Northern Virginia school under fire after students instructed to play ‘runaway slave game'

An African American history lesson at school in Northern Virginia is generating backlash after students were instructed to role play as slaves on the Underground Railroad.

The Underground Railroad or "runaway slave game" as some have called it happened at Madison's Trust Elementary School in Ashburn in early February.

Loudoun County Public Schools confirms that 3rd, 4th and 5th graders were divided into groups and pretended to be slaves on the Underground Railroad in an obstacle course during gym class.

FOX 5 was told it was not an approved curriculum and should have never been taught in the first place.

Parent complaints forced the school's principal to apologize in a letter to parents, which read in part," The lesson was culturally insensitive to our students and families. I extend my sincerest apology to our students and school community."

The school district said the underlying history was retaught in a sensitive manner.

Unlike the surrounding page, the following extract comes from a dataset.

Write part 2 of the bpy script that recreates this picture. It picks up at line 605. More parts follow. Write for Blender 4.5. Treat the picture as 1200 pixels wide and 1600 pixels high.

"You have three teachers and an administrator who failed to see the racism in this exercise. That's startling," Pastor Michelle Thomas with the Loudoun County NAACP told FOX 5. "There are three things that really jump out to me. Willful ignorance, white privilege or intentional racism and those are scary thoughts."

Thomas says the NAACP is working with the district to institute a plan to prevent incidents like this in the future, including implicit bias training for staff.

The school district wouldn't say if the employees involved were facing discipline and called it a personnel matter that it wouldn't discuss.